Supreme Court Dismisses Agbaso’s Appeal, Affirms Chief Victor Oye as APGA Chairman

Efforts by the Chief Martin Agbaso-led faction of the All Progressives Grand Alliance (APGA) to assume leadership of the party suffered another set back as the apex court in a judgment delivered on Friday, dismissed their appeal and affirmed Chief Victor Oye as the national chairman of the party.
A five man panel of the apex court in dismissing the appeal of the Chief Agbaso-led faction held that the appeal lacked merit, and consequently affirmed the decision of the lower court.
The apex court, in a lead judgment delivered by Justice Sidi Bage, upheld the decision of the Enugu division of the Court of Appeal, which had on August 16, 2017, vacated the order of mandamus that directed the Independent National Electoral Commission (INEC) to relate with and to recognise Agbaso as the authentic National Chairman of APGA.
Similarly, the apex court panel dismissed a second leg of the appeal marked SC/717/2017, which was filed by the Deputy Chairman of APGA in Enugu State, Mr. Mike Alioke.
The court said its decision to affirm two appellate court judgements that were delivered on August 15 and 16, 2017, with respect to Alioke’s appeal, was based “on need to do substantial justice without delving into technicalities”.
Justice Bage said the court was duty bound to look beyond “some technical blunders” and determine the case on its merit.
“The issues are resolved in favour of the 1st Respondent”, he held.
IAgbaso led faction had in the appeal marked SC/718/2017, which they filed in the name of APGA, prayed the apex court to reinstate the order of a High Court of Enugu State which compelled INEC to recognise and relate with them as leadership of APGA.
The trial Court had in May 22, 2017, given an order of mandamus compelling INEC, Police and other authorities to recognise Chief Agbaso as the National Chairman of the party.
The order followed a motion that was filed by Alioke, who asked the court to direct INEC and Police to recognise a resolution by stakeholders of the party to appoint Agbaso as Acting National Chairman in the face of what was claimed as vacancies in the office.
Some members of the National Working Committee (NWC) of the party had in October 2016, announced the suspension of Oye from the party for alleged gross misconduct.
Oye was suspended alongside the Deputy National Chairman (North), Alhaji Abubakar Adamu, and the Deputy National Chairman (South), Chief Uche Okogbuo, while Mr. Nwabueze Okafor (now late), was appointed as interim National Chairman.

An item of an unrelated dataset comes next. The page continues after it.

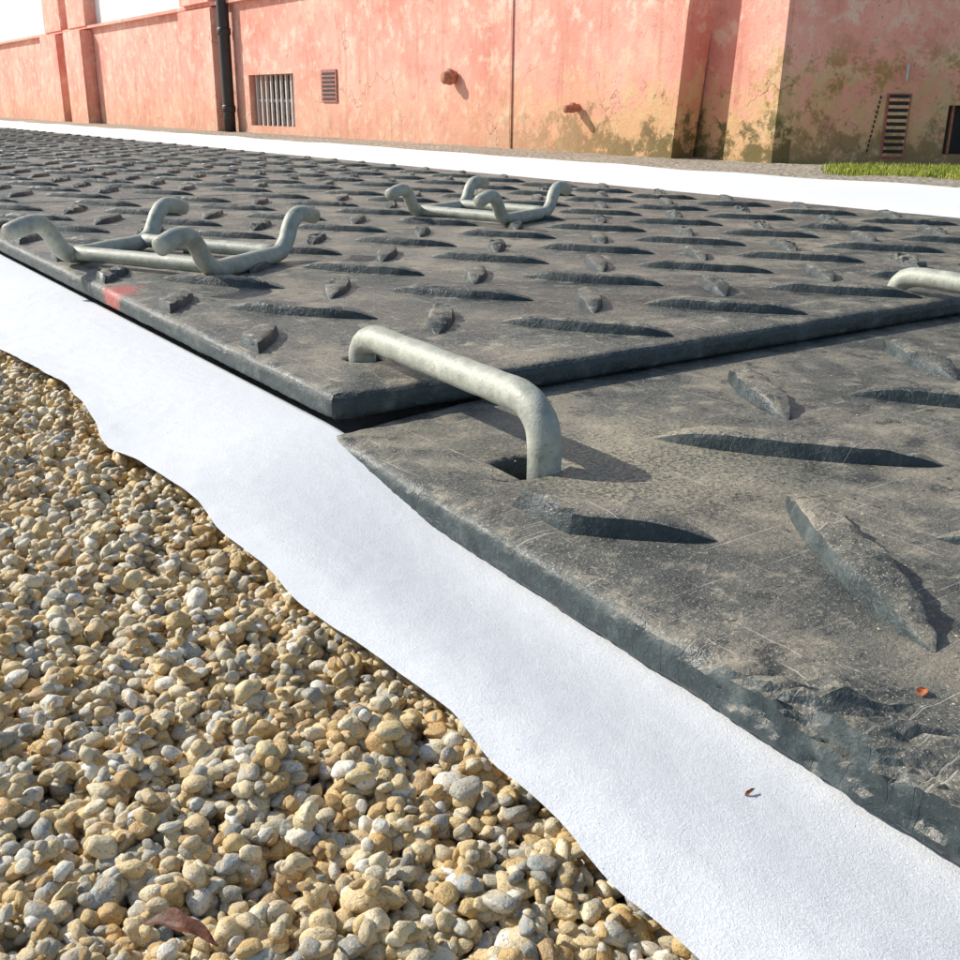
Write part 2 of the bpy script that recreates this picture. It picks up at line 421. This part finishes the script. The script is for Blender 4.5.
nx=int((gx1-gx0)/cs); ny=int((gy1-gy0)/cs); Hf=np.full((nx,ny),-.046)
pos=[];rot=[];scl=[];idx=[]
rs=np.random.RandomState(3)
NTRY=150000
rx=rs.uniform(gx0+.01,gx1-.01,NTRY); ry=rs.uniform(gy0+.01,gy1-.01,NTRY); rr=np.clip(rs.lognormal(math.log(.0044),.28,NTRY),.0027,.0082)
edge_cache={}
for i in range(NTRY):
    r=rr[i]; x=rx[i]; y=ry[i]
    key=int(y*200)
    if key not in edge_cache: edge_cache[key]=fedge(y)
    e=edge_cache[key]
    if x>e+.035: continue
    fx=(x-gx0)/cs; fy=(y-gy0)/cs; n=max(1,int(r*.8/cs)); ix=int(fx); iy=int(fy)
    a0,a1,b0,b1=max(0,ix-n),min(nx,ix+n+1),max(0,iy-n),min(ny,iy+n+1)
    P_=Hf[a0:a1,b0:b1]; hz=r*.66
    zc=P_.mean()+hz*.66
    cap=(-.0165-.006*sm((.1-y)/.6)) if x>e-.006 else -.005+.004*noise.noise(Vector((x*9,y*9,0)))
    if zc+hz>cap: continue
    X,Y=np.meshgrid(np.arange(a0,a1)-fx,np.arange(b0,b1)-fy,indexing='ij'); D=1-(X*X+Y*Y)*cs*cs/(r*r*.85)
    np.maximum(P_,np.where(D>0,zc+hz*np.sqrt(np.clip(D,0,1)),-1),out=P_)
    pos.append((x,y,zc)); rot.append((rs.normal(0,.35),rs.normal(0,.35),rs.uniform(0,6.28))); scl.append((r*rs.uniform(.95,1.4),r,r*rs.uniform(.85,1.1))); idx.append(rs.randint(20))
print('pebbles',len(pos))
gm=bpy.data.meshes.new('gravel'); gm.from_pydata(pos,[],[])
for nm,typ,dat in (('p_rot','FLOAT_VECTOR',rot),('p_scl','FLOAT_VECTOR',scl)):
    at=gm.attributes.new(nm,typ,'POINT'); at.data.foreach_set('vector',np.array(dat,dtype=np.float32).ravel())
at=gm.attributes.new('p_idx','INT','POINT'); at.data.foreach_set('value',np.array(idx,dtype=np.int32))
go=obj('gravel',gm)
ng=bpy.data.node_groups.new('scatter_pebbles','GeometryNodeTree')
ng.interface.new_socket('Geometry',in_out='INPUT',socket_type='NodeSocketGeometry'); ng.interface.new_socket('Geometry',in_out='OUTPUT',socket_type='NodeSocketGeometry')
gi=ng.nodes.new('NodeGroupInput'); goo=ng.nodes.new('NodeGroupOutput')
iop=ng.nodes.new('GeometryNodeInstanceOnPoints'); ci=ng.nodes.new('GeometryNodeCollectionInfo')
ci.inputs['Collection'].default_value=protos; ci.inputs['Separate Children'].default_value=True; ci.inputs['Reset Children'].default_value=True
def na(nm,t):
    n=ng.nodes.new('GeometryNodeInputNamedAttribute'); n.data_type=t; n.inputs['Name'].default_value=nm
    return [o for o in n.outputs if o.enabled and o.name=='Attribute'][0]
e2r=ng.nodes.new('FunctionNodeEulerToRotation'); L=ng.links.new
L(gi.outputs[0],iop.inputs['Points']); L(ci.outputs[0],iop.inputs['Instance']); iop.inputs['Pick Instance'].default_value=True
L(na('p_idx','INT'),iop.inputs['Instance Index']); L(na('p_rot','FLOAT_VECTOR'),e2r.inputs[0]); L(e2r.outputs[0],iop.inputs['Rotation']); L(na('p_scl','FLOAT_VECTOR'),iop.inputs['Scale'])
L(iop.outputs[0],goo.inputs[0])
md=go.modifiers.new('scatter','NODES'); md.node_group=ng

# ------------------------------------------------------------ leaf and debris
def leaf(name,c,L_,Wd,ang,mat,curl=.25,z0=0.):
    V=[];F=[]; n=14
    for i in range(n+1):
        s=i/n; w=Wd*math.sin(math.pi*s**.8)*(1+.12*math.sin(9*s))
        for k in range(-3,4):
            q=k/3; lx=(s-.5)*L_; ly=q*w
            zz=z0+curl*abs(q)*w+.10*L_*math.sin(s*3.1)+.02*L_*math.sin(s*14+q*3)
            V.append((c[0]+lx*math.cos(ang)-ly*math.sin(ang),c[1]+lx*math.sin(ang)+ly*math.cos(ang),zz))
    for i in range(n):
        for k in range(6): a=i*7+k; F.append((a,a+1,a+8,a+7))
    return obj(name,mesh(name,V,F),mat,smooth=True)
M_leaf=mat_simple('dead_leaf',(.16,.05,.02),.6,0,.6,150)
leaf('dead_leaf',(-.366,-.574),.034,.0050,-.95,M_leaf,.8,-.003)
leaf('dead_leaf',(.029,-.633),.010,.003,.3,mat_simple('orange_leaf',(.5,.14,.04),.6,0,.3,300),.4,.001)
leaf('dead_leaf',(-.085,-.615),.010,.0012,.2,M_leaf,.3,fz(-.085,-.615)+.0006)

# ------------------------------------------------------------ building
B=empty('pink_building')
WX=4.8
def wbox(n,*a,mat=M_wall,bev=.012): return box(n,*a,mat,B,bev)
wbox('plinth_wall',WX,5.6,4.41,10.13,-.06,1.40,bev=0)
wbox('plinth_below_window',WX,5.6,10.13,11.31,-.06,.07,bev=0)
wbox('plinth_above_window',WX,5.6,10.13,11.31,.62,1.40,bev=0)
wbox('plinth_wall_far',WX,5.6,11.31,70,-.06,1.40,bev=0)
box('window_recess',5.05,5.5,10.13,11.31,.07,.62,M_dark,B)
for k in range(9):
    yb=10.13+1.18*(k+.5)/9; box('window_bar_%d'%k,4.86,4.885,yb-.014,yb+.014,.071,.619,M_bar,B)
box('window_bar_mid',4.888,4.90,10.135,11.305,.33,.36,M_bar,B)
wbox('pilaster_slim',4.785,4.799,6.18,6.77,-.05,1.38)
wbox('pilaster_pipe',4.66,4.799,12.0,13.1,-.05,1.38)
wbox('pilaster_a',4.60,4.799,17.3,18.3,-.05,1.38)
wbox('pilaster_b',4.60,4.799,18.75,19.8,-.05,1.38)
wbox('pilaster_c',4.60,4.799,30,34,-.05,1.38)
def prism(name,base,top,z0,z1,mat=M_wall):
    n=len(base); V=[(x,y,z0) for x,y in base]+[(x,y,z1) for x,y in top]
    F=[tuple(reversed(range(n))),tuple(range(n,2*n))]+[(k,(k+1)%n,n+(k+1)%n,n+k) for k in range(n)]
    return obj(name,mesh(name,V,F),mat,B)
prism('corner_buttress',[(4.77,4.36),(4.97,4.36),(4.97,5.0),(4.77,5.0)],[(4.796,4.28),(5.05,4.28),(5.05,5.0),(4.796,5.0)],-.06,1.38)
wbox('recess_wall',5.02,5.5,3.70,4.40,-.06,1.38,bev=0)
prism('corner_pilaster',[(4.90,3.62),(5.3,3.40),(5.3,4.02),(4.90,4.02)],[(4.94,3.62),(5.3,3.40),(5.3,3.98),(4.94,3.98)],-.06,1.38)
dW=Vector((.817,-.576)); nW=Vector((-.576,-.817)); W0=Vector((4.95,3.60))
def wing(name,s0,s1,d0,d1,z0,z1,mat):
    c=[W0+dW*s0+nW*d0,W0+dW*s1+nW*d0,W0+dW*s1+nW*d1,W0+dW*s0+nW*d1]
    V=[(q.x,q.y,z) for z in (z0,z1) for q in c]
    F=[(3,2,1,0),(4,5,6,7),(0,1,5,4),(1,2,6,5),(2,3,7,6),(3,0,4,7)]
    me=mesh(name,V,F); bm=bmesh.new(); bm.from_mesh(me); bmesh.ops.recalc_face_normals(bm,faces=bm.faces[:]); bm.to_mesh(me); bm.free()
    return obj(name,me,mat,B)
wing('wing_wall_a',0,1.0,-.5,0,-.06,1.4,M_wing)
wing('wing_wall_below',1.0,1.8,-.5,0,-.06,.05,M_wing)
wing('wing_wall_above',1.0,1.8,-.5,0,.335,1.4,M_wing)
wing('wing_wall_b',1.8,9,-.5,0,-.06,1.4,M_wing)
wing('wing_window_recess',1.0,1.8,-.45,-.12,.05,.335,M_dark)
for k in range(6): wing('wing_window_bar_%d'%k,1.04+.13*k,1.055+.13*k,-.06,-.04,.051,.334,M_rust)
wing('louvre_frame',.615,.765,.001,.006,.02,.40,M_vent)
for k in range(9): wing('louvre_slat_%d'%k,.63,.75,.007,.022,.035+.04*k,.053+.04*k,M_wing)
for k in range(9): wing('louvre_gap_%d'%k,.63,.75,.0065,.009,.055+.04*k,.073+.04*k,M_dark)
for k in range(12): wing('crack_step_%d'%k,.53+.004*k,.539+.004*k,.001,.006,.06+.028*k,.078+.028*k,M_dark)
wing('cable_clip',.71,.722,.001,.02,.47,.57,M_bar)
box('upper_wall',4.88,5.6,4.5,70,1.44,6.5,M_cream,B); box('string_course',4.72,5.6,4.42,70,1.401,1.439,M_wall,B)
wing('wing_upper',.1,9,-.5,-.05,1.44,6.5,M_cream)
for k in range(8):
    yy=7+6*k; box('upper_window_%d'%k,4.87,4.879,yy,yy+1.2,2.4,4.4,M_dark,B)
box('pilaster_upper_a',4.70,4.879,17.3,18.3,1.44,6.4,M_wall,B); box('pilaster_upper_b',4.66,4.879,12.05,13.0,1.44,6.4,M_wall,B); box('pilaster_upper_c',4.70,4.879,18.75,19.8,1.44,6.4,M_wall,B)
box('roof_slab',4.6,12,4.4,70,6.5,6.7,M_rust,B)
box('vent_frame',4.785,4.799,9.12,9.45,.33,.64,M_vent,B)
for k in range(7): box('vent_slot_%d'%k,4.781,4.7845,9.15,9.42,.352+.04*k,.372+.04*k,M_dark,B)
def knob(name,y,z,r,l):
    V=[];F=[]; tube(V,F,[Vector((WX+.01,y,z)),Vector((WX-l*.6,y,z-.004)),Vector((WX-l,y,z-.01))],r,16)
    tube(V,F,[Vector((WX-l*.35,y,z)),Vector((WX-l*.6,y,z))],r*1.3,16)
    obj(name,mesh(name,V,F),M_rust,B,True)
knob('wall_spout_a',7.0,.535,.05,.11); knob('wall_spout_b',5.37,.30,.028,.12)
V=[];F=[]; tube(V,F,[Vector((4.70,11.72,z)) for z in np.linspace(-.01,6.4,30)],.07,20,False)
for zc in (.25,1.1,2.6,4.2): tube(V,F,[Vector((4.70,11.72,zc-.03)),Vector((4.70,11.72,zc+.03))],.08,20)
obj('downpipe',mesh('downpipe',V,F),M_pipe,B,True)

# ------------------------------------------------------------ grass strip
sg=N('grass_blade'); pg=sg.pos(); sg.set(Base_Color=sg.ramp(sg.noise(pg,9,3),[(.3,(.20,.28,.02)),(.7,(.46,.46,.06))]),Roughness=.6)
V=[];F=[]
quad=[Vector((4.85,3.15)),Vector((4.25,2.66)),Vector((5.2,.9)),Vector((6.4,1.9))]
for i in range(16000):
    a,b=random.random(),random.random()
    q=quad[0].lerp(quad[1],a).lerp(quad[3].lerp(quad[2],a),b)
    q+=Vector((random.gauss(0,.03),random.gauss(0,.03)))
    h=random.uniform(.012,.04); an=random.uniform(0,6.28); w=.0022; dx,dy=math.cos(an)*w,math.sin(an)*w; lx,ly=random.gauss(0,.3)*h,random.gauss(0,.3)*h
    n=len(V); V+=[(q.x-dx,q.y-dy,-.018),(q.x+dx,q.y+dy,-.018),(q.x+lx*.5+dx*.7,q.y+ly*.5+dy*.7,h*.6-.012),(q.x+lx*.5-dx*.7,q.y+ly*.5-dy*.7,h*.6-.012),(q.x+lx*1.3,q.y+ly*1.3,h-.012)]
    F+=[(n,n+1,n+2,n+3),(n+3,n+2,n+4)]
obj('grass',mesh('grass',V,F),sg.m)

# ------------------------------------------------------------ light
el=math.radians(33); sd=Vector((-.57*math.cos(el),.82*math.cos(el),math.sin(el))).normalized()
ld=bpy.data.lights.new('sun','SUN'); ld.energy=5; ld.angle=math.radians(.5); ld.color=(1,.95,.86)
lo=bpy.data.objects.new('sun',ld); COL.objects.link(lo); lo.rotation_euler=sd.to_track_quat('Z','Y').to_euler(); lo.location=(-5,8,8)
w=bpy.data.worlds.new('World'); S.world=w; w.use_nodes=True; nt=w.node_tree; nt.nodes.clear()
sk=nt.nodes.new('ShaderNodeTexSky'); sk.sky_type='NISHITA'; sk.sun_disc=False; sk.sun_elevation=el; sk.sun_rotation=math.atan2(sd.x,sd.y)
bg=nt.nodes.new('ShaderNodeBackground'); bg.inputs[1].default_value=.13; wo=nt.nodes.new('ShaderNodeOutputWorld')
nt.links.new(sk.outputs[0],bg.inputs[0]); nt.links.new(bg.outputs[0],wo.inputs[0])

# ------------------------------------------------------------ camera
cd=bpy.data.cameras.new('camera'); cd.sensor_width=36; cd.lens=36*1050/960; cd.clip_start=.01; cd.clip_end=2000
co=bpy.data.objects.new('camera',cd); COL.objects.link(co)
X=Vector((.8198,-.5725,.0094)).normalized(); Zc=Vector((-.5421,-.7707,.3349)).normalized(); Y=Zc.cross(X).normalized(); X=Y.cross(Zc)
m=Matrix((X,Y,Zc)).transposed().to_4x4(); m.translation=Vector((-.4588,-.9043,.3)); co.matrix_world=m
S.camera=co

The late Okafor was the Vice Chairman of APGA in the South East, before he was chosen to replace Oye, a resolution that factionalised the party.
In the wave of fresh crisis that erupted upon Okafor’s death, Alioke, in the motion he filed before the Enugu High Court, insisted that an order was necessary on the police to avoid a breakdown of law and order in the party.
However, the order of mandamus, which was accordingly issued by the high court, was vigorously contested at the Court of Appeal in Enugu.
Oye eventually persuaded the court to set-aside the order that made INEC and Police to recognise the Agbaso-led faction.
Dissatisfied with the outcome of the appeal, Agbaso and his group approached the Supreme Court, contending that Oye was not part of the matter at the lower court and as such, should not benefit from the judgment without firstly securing a leave of appeal.
The appellants maintained that Oye who entered the matter at the appellate court level, as an interested party, was legally required to seek and obtain leave of court before he could validly lodge an appeal to challenge the order of mandamus on INEC.
The appellant stressed that Oye only obtained the leave when his case was already pending at the Court of Appeal.
Their argument was however dismissed by the Supreme Court which discribed it as placing reliance on technicalities.
Other members of the panel who agreed with the lead judgment include, Justices Rhodes Bode-Vivour, Mary Odili, Iyang Okoro and Amiru Sanusi.